My dm is visiting and driving me batty. Even if there is no hope of making a lasting change in her behaviour (she's in her mid-70s) I really need a strategy for her monologues. I'm sure she wonders why I look flustered and cross all the time. It's especially awkward when dh is here as I don't want her to feel like I'm chastising/correcting her in front of him. She has always been a talker but it's like she no longer knows how to have a conversation.
Last night dh came home from work at 9pm. Dm went to bed at 10:30. In that 90mins we were barely able to get a word in. Her story about meeting her friends for lunch devolved into a monologue about loads of people dh and I have never met/will never meet and included diversions into other ready-made monologues I've heard a thousand times.

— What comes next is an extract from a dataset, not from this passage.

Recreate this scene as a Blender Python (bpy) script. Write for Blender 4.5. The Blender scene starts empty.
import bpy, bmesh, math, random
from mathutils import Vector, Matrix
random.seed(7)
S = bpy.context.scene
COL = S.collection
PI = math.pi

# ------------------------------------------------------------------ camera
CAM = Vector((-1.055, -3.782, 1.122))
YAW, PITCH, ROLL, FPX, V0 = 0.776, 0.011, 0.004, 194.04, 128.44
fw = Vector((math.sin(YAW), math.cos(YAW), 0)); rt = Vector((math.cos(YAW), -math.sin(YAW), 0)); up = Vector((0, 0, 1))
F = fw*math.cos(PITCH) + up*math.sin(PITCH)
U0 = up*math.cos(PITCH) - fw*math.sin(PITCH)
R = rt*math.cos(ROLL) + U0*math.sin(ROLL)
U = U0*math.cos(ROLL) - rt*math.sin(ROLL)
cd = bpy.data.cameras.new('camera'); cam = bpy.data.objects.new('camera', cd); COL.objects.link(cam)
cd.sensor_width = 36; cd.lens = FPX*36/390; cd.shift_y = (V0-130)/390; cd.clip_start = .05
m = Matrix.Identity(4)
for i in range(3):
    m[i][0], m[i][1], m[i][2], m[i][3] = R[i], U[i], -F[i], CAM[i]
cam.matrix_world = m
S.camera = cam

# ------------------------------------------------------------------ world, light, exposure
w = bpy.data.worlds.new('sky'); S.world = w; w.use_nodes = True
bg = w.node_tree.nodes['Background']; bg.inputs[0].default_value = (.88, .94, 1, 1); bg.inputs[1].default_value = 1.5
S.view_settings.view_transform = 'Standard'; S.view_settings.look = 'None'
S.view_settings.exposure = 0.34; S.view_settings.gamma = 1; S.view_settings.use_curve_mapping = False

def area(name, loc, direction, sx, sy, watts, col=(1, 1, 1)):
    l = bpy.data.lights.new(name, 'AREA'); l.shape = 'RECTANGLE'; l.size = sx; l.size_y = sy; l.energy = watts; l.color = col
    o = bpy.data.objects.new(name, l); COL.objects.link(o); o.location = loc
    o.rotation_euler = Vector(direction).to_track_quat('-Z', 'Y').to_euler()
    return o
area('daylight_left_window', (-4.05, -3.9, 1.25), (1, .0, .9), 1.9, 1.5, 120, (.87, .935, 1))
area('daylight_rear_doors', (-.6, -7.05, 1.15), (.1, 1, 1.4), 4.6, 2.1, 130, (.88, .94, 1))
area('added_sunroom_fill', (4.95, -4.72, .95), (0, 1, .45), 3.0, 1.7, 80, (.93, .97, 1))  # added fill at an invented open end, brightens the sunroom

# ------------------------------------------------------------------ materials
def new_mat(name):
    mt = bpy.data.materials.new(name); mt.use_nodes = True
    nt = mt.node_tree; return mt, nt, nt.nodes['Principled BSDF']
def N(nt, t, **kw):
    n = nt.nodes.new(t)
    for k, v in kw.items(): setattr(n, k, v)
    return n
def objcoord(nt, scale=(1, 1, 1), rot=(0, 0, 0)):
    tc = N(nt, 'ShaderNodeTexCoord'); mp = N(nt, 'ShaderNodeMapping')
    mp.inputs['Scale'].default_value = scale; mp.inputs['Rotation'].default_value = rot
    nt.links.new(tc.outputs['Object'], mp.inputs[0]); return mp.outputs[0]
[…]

In most ways she is a sweet and good person and we have always been close (single parent/only child). She has masses of friends who love her, she has hobbies, she drives etc (so she doesn't spend all her time sitting in her house alone with no one to chat to iyswim). If you met her you would think she was charming and sweet, a bit scatty. She's had a couple of health crises in the last few years incl a mild stroke which has left no discernable deficits (by which I mean this behaviour predates the stroke).
Anyone have any suggestions about how to gently move the conversation along?
Tbh this visit has been very hard for lots of reasons (her behaviour is becoming more unreasonable in various ways, the visit is too long etc). I want to enjoy our time together, not feel cross all the time.